The Creative Forefront

The traditional point-to-point HVDC transmission has been very good when it comes to moving gigawatts across the power grid, but technology moves onward faster and faster. Multi-terminal meshed networks are the future. They’re more resilient because power can be rerouted when congestion or faults would cause impediment of the flow of power. Cutting-edge technologies are adapting the power grid to bridge the gap between challenges and solutions. Agentic AI-driven and other frameworks are pushing the boundaries of VSC-HVDC, and that’s expanding the grid’s limitations.

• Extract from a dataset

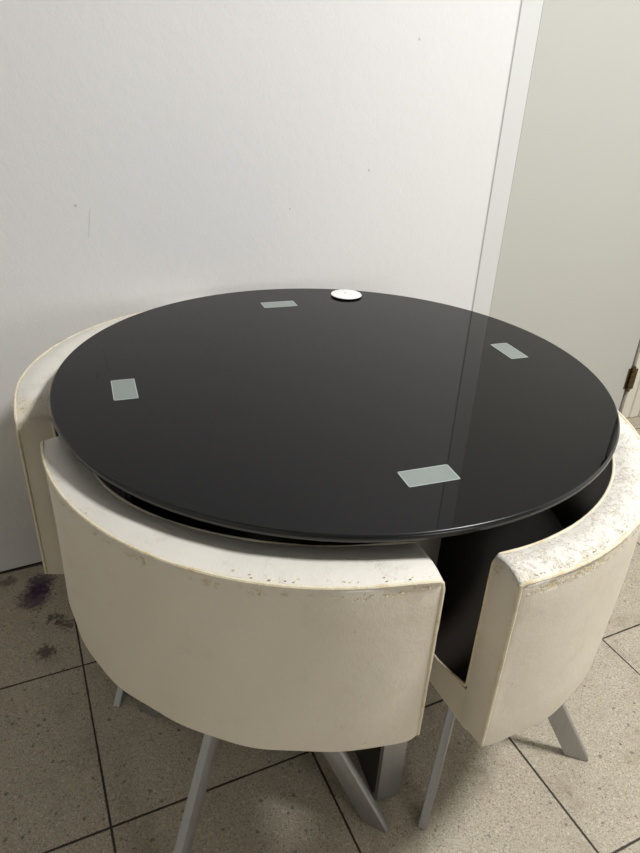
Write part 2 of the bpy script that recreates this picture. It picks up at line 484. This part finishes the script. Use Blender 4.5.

Like other topics that we’ve explored, evolving AI capabilities are very promising, but they need human interaction to get the most out of the process. Interestingly, rather than taking way human jobs, it’s making humans more indispensable. Take agentic AI, it acts autonomously. It achieves specific objectives, and it can independently solve complicated problems, but those are really repetitive tasks. It takes a skilled human technical-staff to bring these groundbreaking technologies to life.

They ensure the AI-driven applications can adjust to the power grid’s dynamic operating conditions. Innovation is indispensable with technologies, but technology doesn’t go anywhere without talented people applying it correctly to the issues. It is this versatility that enables the power delivery system to continue to get smarter with exceptional flexibility to adapt to changing real-world conditions. AI applications may be uncomfortable, but they’re exciting too!